**Material for the task:**

····················

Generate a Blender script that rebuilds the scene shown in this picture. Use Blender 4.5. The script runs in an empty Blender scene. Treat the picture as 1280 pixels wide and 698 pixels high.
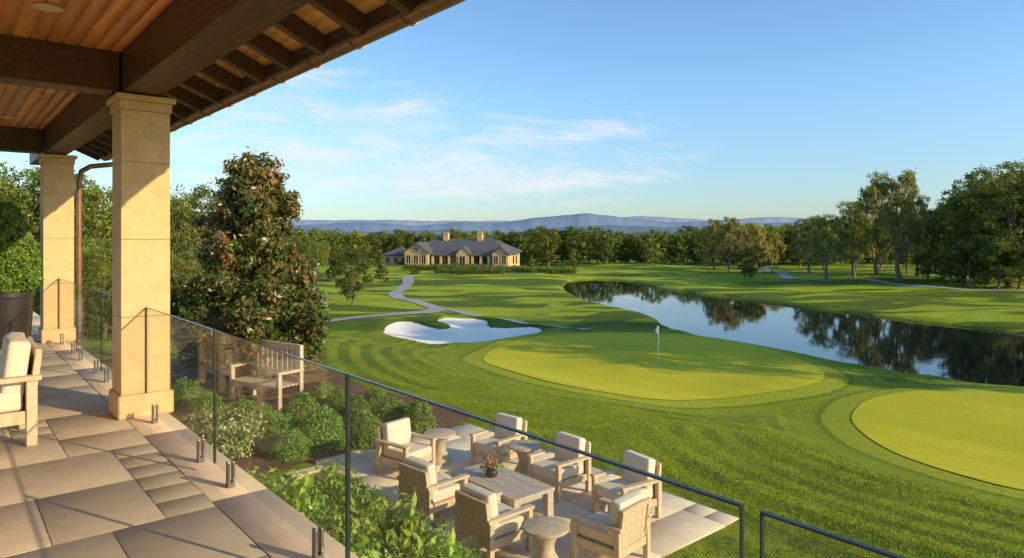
import bpy, bmesh, math, random
import numpy as np
from mathutils import Vector, Matrix, geometry
random.seed(7)
rng = np.random.default_rng(7)
FP = 853.33; CX = 640.0; HY = 297.0; EYE = 1.7
TH = math.radians(40.17)
CT, ST = math.cos(TH), math.sin(TH)
SC = bpy.context.scene
COL = SC.collection
ZN = -1.97      # level of the garden below the terrace
ZL = -4.8       # level of the fairways

def loc(v, u, z=0.0):
    return Vector((v*CT-u*ST, v*ST+u*CT, z))
def sm(t):
    t = np.clip(t, 0, 1); return t*t*(3-2*t)

# ------------------------------------------------------------------ terrain
def Hbase(x, y):
    x = np.asarray(x, float); y = np.asarray(y, float)
    V = x*CT+y*ST
    r = np.hypot(x, y)
    W = np.maximum(V, (r-18)*0.8)
    return ZN+(ZL-ZN)*sm((W-8.1)/16.0)

def survey(px, py):
    """ground point measured from the site photograph"""
    dx = (px-CX)/FP; dz = -(py-HY)/FP
    d = 3.0; pd = d
    while d < 3000:
        if EYE+dz*d <= float(Hbase(dx*d, d)):
            break
        pd = d; d *= 1.02
    a, b = pd, d
    for _ in range(25):
        m = (a+b)/2
        if EYE+dz*m <= float(Hbase(dx*m, m)): b = m
        else: a = m
    return (dx*b, b)
def bear(px, d):
    return ((px-CX)/FP*d, d)

def chaikin(p, n=2, closed=True):
    p = [tuple(q) for q in p]
    for _ in range(n):
        o = []
        m = len(p)
        rngi = range(m) if closed else range(m-1)
        if not closed: o.append(p[0])
        for i in rngi:
            a = p[i]; b = p[(i+1) % m]
            o.append((a[0]*.75+b[0]*.25, a[1]*.75+b[1]*.25))
            o.append((a[0]*.25+b[0]*.75, a[1]*.25+b[1]*.75))
        if not closed: o.append(p[-1])
        p = o
    return p

def sdf(poly, X, Y, cap=30.0):
    P = np.array(poly, float)
    x0, y0 = P.min(0)-cap; x1, y1 = P.max(0)+cap
    out = np.full(X.shape, cap, float)
    m = (X > x0) & (X < x1) & (Y > y0) & (Y < y1)
    if not m.any(): return out
    x = X[m]; y = Y[m]
    best = np.full(x.shape, 1e18); ins = np.zeros(x.shape, bool)
    n = len(P)
    for i in range(n):
        ax, ay = P[i]; bx, by = P[(i+1) % n]
        ex, ey = bx-ax, by-ay
        t = np.clip(((x-ax)*ex+(y-ay)*ey)/(ex*ex+ey*ey+1e-12), 0, 1)
        dd = (x-ax-t*ex)**2+(y-ay-t*ey)**2
        best = np.minimum(best, dd)
        c = ((ay > y) != (by > y)) & (x < ex*(y-ay)/(ey if abs(ey) > 1e-12 else 1e-12)+ax)
        ins ^= c
    d = np.sqrt(best); d[ins] *= -1
    out[m] = np.minimum(d, cap)
    return out

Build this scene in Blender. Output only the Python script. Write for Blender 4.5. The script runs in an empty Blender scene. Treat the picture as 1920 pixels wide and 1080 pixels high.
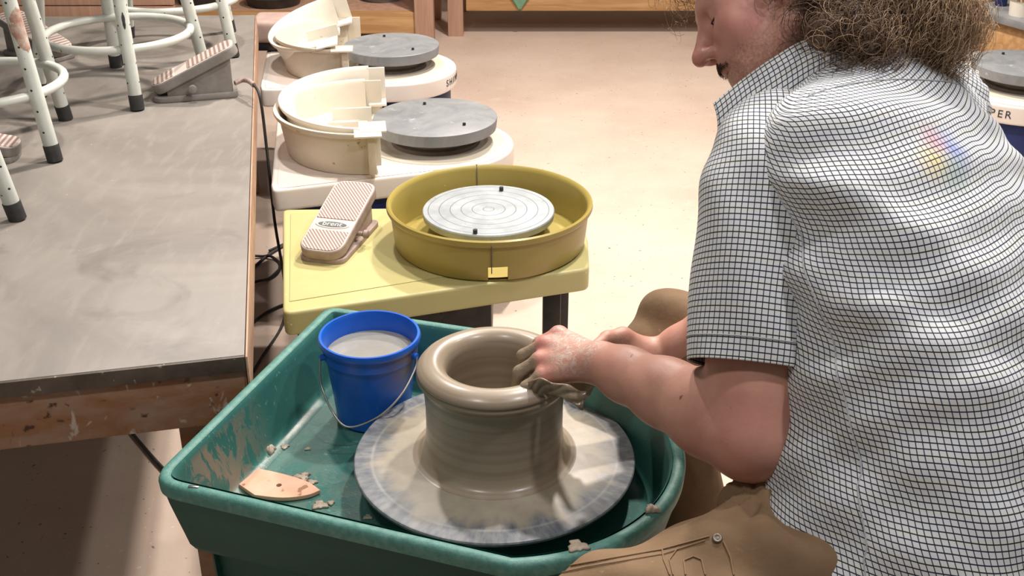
import bpy, bmesh, math, random
import numpy as np
from mathutils import Vector, Matrix
random.seed(4); rng = np.random.default_rng(4)
C = bpy.context.scene.collection
PI = math.pi

# ------------------------------------------------------------------ camera, world, lights
H = 1.60; F = 2150.0; PITCH = math.radians(26.5)
cam = bpy.data.objects.new('camera', bpy.data.cameras.new('camera')); C.objects.link(cam)
cam.location = (0, 0, H); cam.rotation_euler = (PI/2 - PITCH, 0, 0)
cam.data.sensor_width = 36; cam.data.lens = 36*F/1920
cam.data.clip_start = 0.05
bpy.context.scene.camera = cam
vs = bpy.context.scene.view_settings
vs.view_transform = 'Standard'; vs.look = 'None'; vs.gamma = 1; vs.use_curve_mapping = False
vs.exposure = 0.0
w = bpy.data.worlds.new('world'); bpy.context.scene.world = w; w.use_nodes = True
w.node_tree.nodes['Background'].inputs[0].default_value = (1.0, .93, .86, 1)
w.node_tree.nodes['Background'].inputs[1].default_value = 0.115
def lamp(name, loc, power, size, col=(1, .9, .8), target=None, spot=None):
    l = bpy.data.lights.new(name, 'SPOT' if spot else 'AREA'); l.energy = power; l.color = col
    if spot: l.spot_size = math.radians(spot); l.spot_blend = .6; l.shadow_soft_size = size
    else: l.shape = 'DISK'; l.size = size
    o = bpy.data.objects.new(name, l); C.objects.link(o); o.location = loc
    d = Vector(target if target else (loc[0], loc[1], 0)) - Vector(loc)
    o.rotation_euler = d.to_track_quat('-Z', 'Y').to_euler()
    return o
lamp('ceiling_spot_far', (.5, 4.6, 3.1), 125, .22, (1, .89, .80), (.4, 3.6, 0))
lamp('ceiling_spot_middle', (.65, 2.7, 3.1), 58, .14, (1, .93, .86), (.2, 1.8, .4))
lamp('ceiling_spot_left', (-.75, 3.4, 3.1), 40, .16, (1, .92, .85), (-.8, 2.4, .5))
lamp('ceiling_spot_near', (1.0, .95, 3.1), 22, .16, (1, .97, .98), (.55, 1.3, .9))
lamp('ceiling_spot_right', (1.5, 2.3, 3.1), 24, .15, (1, .93, .88), (.6, 1.9, .5))

lamp('ceiling_spot_camera_side', (-.75, .55, 3.1), 17, .28, (1, .95, .90), (.1, 1.6, .7))

# world points: pixel + height, or pixel + depth along the view axis
cs, sn = math.cos(PITCH), math.sin(PITCH)
def P(x, y, z):
    a = (x-960)/F; b = -(y-540)/F
    t = (z-H)/(-sn + b*cs)
    return Vector((a*t, (cs+b*sn)*t, z))
def R(x, y, d):
    a = (x-960)/F*d; b = -(y-540)/F*d
    return Vector((a, cs*d+b*sn, H-sn*d+b*cs))

# ------------------------------------------------------------------ materials
def srgb(c):
    return tuple(((v/255)/12.92 if v/255 <= .04045 else ((v/255+.055)/1.055)**2.4) for v in c) + (1,)
class NT:
    def __init__(s, name):
        s.m = bpy.data.materials.new(name); s.m.use_nodes = True
        s.t = s.m.node_tree; s.n = s.t.nodes; s.b = s.n['Principled BSDF']
    def node(s, ty, **kw):
        n = s.n.new(ty)
        for k, v in kw.items():
            if k.startswith('_'): setattr(n, k[1:], v)
            else: n.inputs[k.replace('_', ' ')].default_value = v
        return n
    def link(s, a, b): s.t.links.new(a, b)
    def coord(s, kind='Object'):
        return s.node('ShaderNodeTexCoord').outputs[kind]
    def noise(s, vec, scale, detail=4, rough=.55, dist=0, mapscale=None):
        n = s.node('ShaderNodeTexNoise', Scale=scale, Detail=detail, Roughness=rough, Distortion=dist)
        if mapscale:
            mp = s.node('ShaderNodeMapping'); mp.inputs['Scale'].default_value = mapscale
            s.link(vec, mp.inputs[0]); vec = mp.outputs[0]
        s.link(vec, n.inputs['Vector']); return n.outputs['Fac']
    def ramp(s, fac, a, b, ca=(0, 0, 0, 1), cb=(1, 1, 1, 1)):
        r = s.node('ShaderNodeValToRGB'); e = r.color_ramp.elements
        e[0].position = a; e[1].position = b; e[0].color = ca; e[1].color = cb
        s.link(fac, r.inputs[0]); return r.outputs[0]
    def mix(s, fac, a, b):
        m = s.node('ShaderNodeMix', _data_type='RGBA')
        for sock, v in ((m.inputs[0], fac), (m.inputs[6], a), (m.inputs[7], b)):
            if isinstance(v, bpy.types.NodeSocket): s.link(v, sock)
            else: sock.default_value = v
        return m.outputs[2]
    def math(s, op, a, b=0.0, c=None, clamp=False):
        m = s.node('ShaderNodeMath', _operation=op, _use_clamp=clamp)
        for i, v in enumerate((a, b) if c is None else (a, b, c)):
            if isinstance(v, bpy.types.NodeSocket): s.link(v, m.inputs[i])
            else: m.inputs[i].default_value = v
        return m.outputs[0]
    def set(s, k, v):
        i = s.b.inputs[k]
        if isinstance(v, bpy.types.NodeSocket): s.link(v, i)
        else: i.default_value = v
    def bump(s, fac, strength=.3, dist=.01):
        b = s.node('ShaderNodeBump', Strength=strength, Distance=dist)
        s.link(fac, b.inputs['Height']); s.link(b.outputs[0], s.b.inputs['Normal'])

def simple(name, col, rough=.5, metal=0, col2=None, scale=8, amt=(.4, .7), bump=0, bscale=60, speck=None, coat=0):
    t = NT(name); v = t.coord()
    c = srgb(col)
    if col2:
        c = t.mix(t.ramp(t.noise(v, scale, 6, .6), *amt), srgb(col), srgb(col2))
    if speck:
        sc, th, sp = speck
        c = t.mix(t.ramp(t.noise(v, sc, 2, .5), th, th+.03), c, srgb(sp))
    t.set('Base Color', c); t.set('Roughness', rough); t.set('Metallic', metal)
    if coat: t.set('Coat Weight', coat); t.set('Coat Roughness', .15)
    if bump: t.bump(t.noise(v, bscale, 4), bump, .004)
    return t.m

M = {}
# concrete floor: pinkish beige, scuffed and speckled
t = NT('concrete_floor'); v = t.coord()
c = t.mix(t.ramp(t.noise(v, 1.6, 8, .65), .35, .7), srgb((198, 176, 160)), srgb((214, 196, 180)))
c = t.mix(t.ramp(t.noise(v, 9, 6, .7), .56, .66), c, srgb((205, 188, 172)))
c = t.mix(t.ramp(t.noise(v, 90, 3, .6), .66, .70), c, srgb((232, 214, 198)))
c = t.mix(t.ramp(t.noise(v, 60, 2, .5), .70, .73), c, srgb((140, 116, 98)))
t.set('Base Color', c); t.set('Roughness', .6); t.bump(t.noise(v, 40, 5), .12, .004); M['floor'] = t.m
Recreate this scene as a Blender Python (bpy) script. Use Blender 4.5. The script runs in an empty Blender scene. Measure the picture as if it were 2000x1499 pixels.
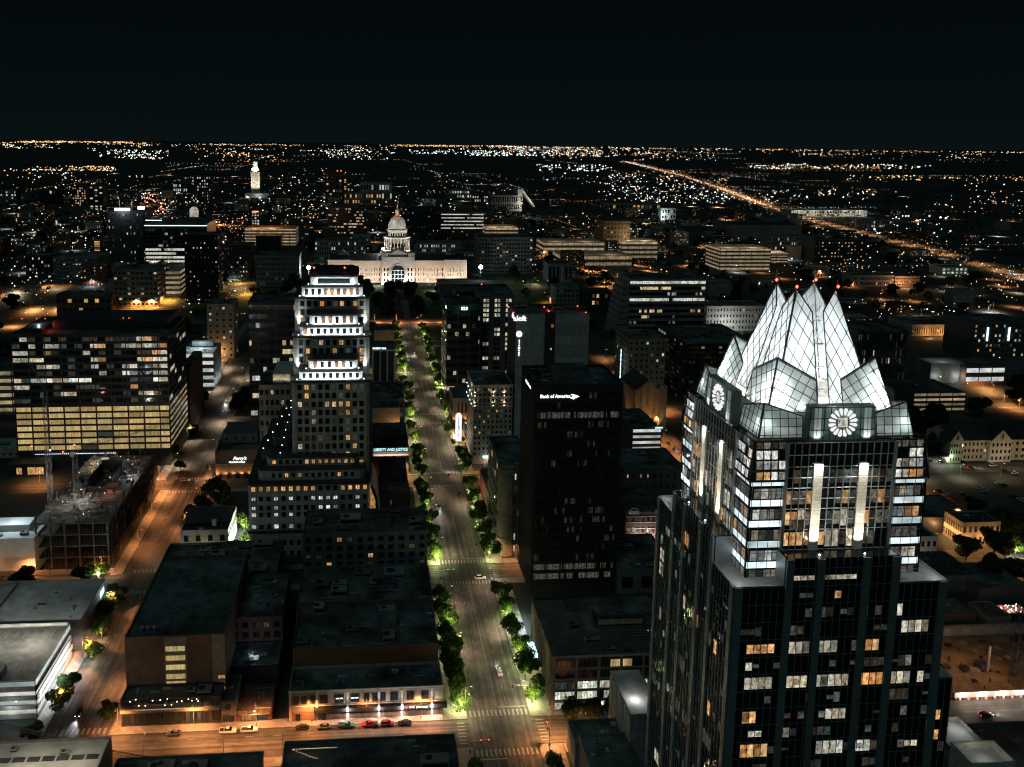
import bpy, math, random
from mathutils import Vector, Matrix
RN = random.Random(11)
sc = bpy.context.scene
COL = sc.collection
# ------------------------------------------------------------------ camera
CAM = Vector((-44.08, -249.1, 189.74)); FPX = 1672.3; PCX, PCY = 854.5, 512.3
YAW, PIT, ROL = 0.08396, 0.13886, 0.01104
_f = Vector((math.sin(YAW)*math.cos(PIT), math.cos(YAW)*math.cos(PIT), -math.sin(PIT)))
_r0 = Vector((math.cos(YAW), -math.sin(YAW), 0)); _u0 = _r0.cross(_f)
_r = _r0*math.cos(ROL)+_u0*math.sin(ROL); _u = _u0*math.cos(ROL)-_r0*math.sin(ROL)
def ray(x, y): return _f+_r*((x-PCX)/FPX)-_u*((y-PCY)/FPX)
def smooth(a, b, x):
    t = min(1, max(0, (x-a)/(b-a))); return t*t*(3-2*t)
def gz(x, y):                                    # height of the land: flat downtown, a rise to the domed hill and beyond
    if y < 640: return 0.0
    e = 1-smooth(230, 420, x)
    h = 18*smooth(650, 785, y)+(0.0125*(min(y, 2600)-800) if y > 800 else 0)
    return h*e
def G(x, y, z=0.0):
    d = ray(x, y); return CAM+d*((z-CAM.z)/d.z)
def GT(x, y):                                    # where a line of sight meets the land
    d = ray(x, y); p = CAM+d*((0-CAM.z)/d.z)
    if p.y < 640: return p
    lo = 0.0; hi = (0-CAM.z)/d.z
    for i in range(400):
        t = hi*(i+1)/400; q = CAM+d*t
        if q.z <= gz(q.x, q.y):
            a, b = hi*i/400, t
            for _ in range(20):
                m = (a+b)/2; q = CAM+d*m
                if q.z <= gz(q.x, q.y): b = m
                else: a = m
            return CAM+d*b
    return p
def PY(x, y, Y): d = ray(x, y); return CAM+d*((Y-CAM.y)/d.y)
def PX(x, y, X): d = ray(x, y); return CAM+d*((X-CAM.x)/d.x)
def px_of(p):
    d = Vector(p)-CAM; z = d.dot(_f); return (PCX+FPX*d.dot(_r)/z, PCY-FPX*d.dot(_u)/z, z)
cam = bpy.data.objects.new('camera', bpy.data.cameras.new('camera'))
COL.objects.link(cam)
cam.matrix_world = Matrix(((_r.x, _u.x, -_f.x, CAM.x), (_r.y, _u.y, -_f.y, CAM.y), (_r.z, _u.z, -_f.z, CAM.z), (0, 0, 0, 1)))
cam.data.sensor_width = 36.0; cam.data.lens = 36*FPX/2000; cam.data.shift_x = (1000-PCX)/2000; cam.data.shift_y = (PCY-749.5)/2000; cam.data.clip_start = 1; cam.data.clip_end = 90000
sc.camera = cam
# ------------------------------------------------------------------ mesh builder and object helpers
class MB:
    def __init__(s): s.v = []; s.f = []; s.m = []
    def quad(s, a, b, c, d, m=0):
        n = len(s.v); s.v += [tuple(a), tuple(b), tuple(c), tuple(d)]; s.f.append((n, n+1, n+2, n+3)); s.m.append(m); return s
    def tri(s, a, b, c, m=0):
        n = len(s.v); s.v += [tuple(a), tuple(b), tuple(c)]; s.f.append((n, n+1, n+2)); s.m.append(m); return s
    def box(s, x0, x1, y0, y1, z0, z1, m=0, mt=None):
        n = len(s.v)
        s.v += [(x0, y0, z0), (x1, y0, z0), (x1, y1, z0), (x0, y1, z0), (x0, y0, z1), (x1, y0, z1), (x1, y1, z1), (x0, y1, z1)]
        for k, q in enumerate(((0, 1, 5, 4), (1, 2, 6, 5), (2, 3, 7, 6), (3, 0, 4, 7), (4, 5, 6, 7), (3, 2, 1, 0))):
            s.f.append(tuple(n+i for i in q)); s.m.append(m if (k != 4 or mt is None) else mt)
        return s
    def obox(s, o, u, n, a0, a1, b0, b1, z0, z1, m=0):      # box in a turned frame: along u, outward along n
        k = len(s.v)
        for z in (z0, z1):
            for a, b in ((a0, b0), (a1, b0), (a1, b1), (a0, b1)):
                s.v.append((o[0]+u[0]*a+n[0]*b, o[1]+u[1]*a+n[1]*b, o[2]+z))
        for q in ((0, 1, 5, 4), (1, 2, 6, 5), (2, 3, 7, 6), (3, 0, 4, 7), (4, 5, 6, 7), (3, 2, 1, 0)):
            s.f.append(tuple(k+i for i in q)); s.m.append(m)
        return s
    def prism(s, pts, z0, z1, m=0, mt=None, pts2=None):
        n = len(s.v); c = len(pts); p2 = pts2 or pts
        s.v += [(p[0], p[1], z0) for p in pts]+[(p[0], p[1], z1) for p in p2]
        for i in range(c):
            j = (i+1) % c; s.f.append((n+i, n+j, n+c+j, n+c+i)); s.m.append(m)
        s.f.append(tuple(n+c+i for i in range(c))); s.m.append(m if mt is None else mt)
        s.f.append(tuple(n+c-1-i for i in range(c))); s.m.append(m)
        return s
    def tube(s, p, q, r, k=6, r2=None, m=0):
        p = Vector(p); q = Vector(q); d = (q-p); r2 = r if r2 is None else r2
        if d.length < 1e-6: return s
        d.normalize(); a = d.cross(Vector((0, 0, 1)) if abs(d.z) < .9 else Vector((1, 0, 0))).normalized(); b = d.cross(a)
        n = len(s.v)
        for c, rr in ((p, r), (q, r2)):
            for i in range(k):
                t = 2*math.pi*i/k; s.v.append(tuple(c+(a*math.cos(t)+b*math.sin(t))*rr))
        for i in range(k):
            j = (i+1) % k; s.f.append((n+i, n+k+i, n+k+j, n+j)); s.m.append(m)
        s.f.append(tuple(n+i for i in range(k))); s.m.append(m); s.f.append(tuple(n+2*k-1-i for i in range(k))); s.m.append(m)
        return s
    def lathe(s, c, prof, k=16, m=0):
        n = len(s.v)
        for r, z in prof:
            for i in range(k):
                t = 2*math.pi*i/k; s.v.append((c[0]+r*math.cos(t), c[1]+r*math.sin(t), c[2]+z))
        for a in range(len(prof)-1):
            for i in range(k):
                j = (i+1) % k; s.f.append((n+a*k+i, n+a*k+j, n+(a+1)*k+j, n+(a+1)*k+i)); s.m.append(m)
        s.f.append(tuple(n+(len(prof)-1)*k+i for i in range(k))); s.m.append(m)
        return s
    def blob(s, c, r, m=0, sz=1.0):                        # octahedral light ball
        n = len(s.v); x, y, z = c
        s.v += [(x+r, y, z), (x-r, y, z), (x, y+r, z), (x, y-r, z), (x, y, z+r*sz), (x, y, z-r*sz)]
        for q in ((0, 2, 4), (2, 1, 4), (1, 3, 4), (3, 0, 4), (2, 0, 5), (1, 2, 5), (3, 1, 5), (0, 3, 5)):
            s.f.append(tuple(n+i for i in q)); s.m.append(m)
        return s
    def data(s, name, mats, smooth_=False):
        me = bpy.data.meshes.new(name); me.from_pydata(s.v, [], s.f)
        for mt in (mats if isinstance(mats, (list, tuple)) else [mats]): me.materials.append(mt)
        me.polygons.foreach_set('material_index', s.m)
        if smooth_: me.polygons.foreach_set('use_smooth', [True]*len(s.f))
        me.update(); return me
    def build(s, name, mats, parent=None, smooth_=False):
        o = bpy.data.objects.new(name, s.data(name, mats, smooth_)); COL.objects.link(o)
        if parent is not None: attach(o, parent)
        return o
def base_of(p):
    v = Vector((0, 0, 0))
    while p is not None: v += p.location; p = p.parent
    return v
def attach(o, p):                                          # child whose mesh is in world coordinates
    o.parent = p; o.matrix_parent_inverse = Matrix.Translation(-(p.get('_b') and Vector(p['_b']) or Vector((0, 0, 0))))
def tag(o, label=None, cat=None, group=None, kind=None):
    if label: o['label'] = label
    if cat: o['category'] = cat
    if group: o['group'] = group
    if kind: o['kind'] = kind
    return o
def empty(name, label, cat, loc, group=None, rz=0.0, own=False):
    o = bpy.data.objects.new(name, None); COL.objects.link(o); o.location = loc; o.rotation_euler = (0, 0, rz)
    o.empty_display_size = .5
    if not own: o['_b'] = tuple(loc)
    return tag(o, label, cat, group)
def put(name, me, parent, loc=(0, 0, 0), rot=(0, 0, 0), scale=(1, 1, 1)):    # object sharing a mesh, placed in its parent's frame
    o = bpy.data.objects.new(name, me); COL.objects.link(o)
    if parent is not None: o.parent = parent
    o.location = loc; o.rotation_euler = rot; o.scale = scale
    return o
def put_world(name, me, parent, loc, rz=0.0):
    o = bpy.data.objects.new(name, me); COL.objects.link(o); o.location = loc; o.rotation_euler = (0, 0, rz)
    attach(o, parent); return o
def copy_tree(o, parent=None):
    c = o.copy(); COL.objects.link(c); c.parent = parent
    for ch in list(o.children): copy_tree(ch, c)
    return c
LPAR = [None]; GAIN = 5.0
def lamp(kind, loc, watts, color, radius=.3, target=None, spot=None, size=None, parent=None, blend=.6):
    parent = parent or LPAR[0]
    d = bpy.data.lights.new('light', kind); d.energy = watts*GAIN; d.color = color
    if kind == 'AREA':
        d.shape = 'RECTANGLE'; d.size, d.size_y = size
    else: d.shadow_soft_size = radius
    if kind == 'SPOT': d.spot_size = spot; d.spot_blend = blend
    o = bpy.data.objects.new('light', d); COL.objects.link(o); o.location = loc
    if target is not None: o.rotation_euler = (Vector(target)-Vector(loc)).to_track_quat('-Z', 'Y').to_euler()
    if parent is not None: attach(o, parent)
    return o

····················

**Direction:**
Your task is to reproduce exactly the lines from the start of the data above through the line containing "return ZN+(ZL-ZN)*sm((W-8.1)/16.0)", leaving every picture out.

**Worked answer:**
Generate a Blender script that rebuilds the scene shown in this picture. Use Blender 4.5. The script runs in an empty Blender scene. Treat the picture as 1280 pixels wide and 698 pixels high.
import bpy, bmesh, math, random
import numpy as np
from mathutils import Vector, Matrix, geometry
random.seed(7)
rng = np.random.default_rng(7)
FP = 853.33; CX = 640.0; HY = 297.0; EYE = 1.7
TH = math.radians(40.17)
CT, ST = math.cos(TH), math.sin(TH)
SC = bpy.context.scene
COL = SC.collection
ZN = -1.97      # level of the garden below the terrace
ZL = -4.8       # level of the fairways

def loc(v, u, z=0.0):
    return Vector((v*CT-u*ST, v*ST+u*CT, z))
def sm(t):
    t = np.clip(t, 0, 1); return t*t*(3-2*t)

# ------------------------------------------------------------------ terrain
def Hbase(x, y):
    x = np.asarray(x, float); y = np.asarray(y, float)
    V = x*CT+y*ST
    r = np.hypot(x, y)
    W = np.maximum(V, (r-18)*0.8)
    return ZN+(ZL-ZN)*sm((W-8.1)/16.0)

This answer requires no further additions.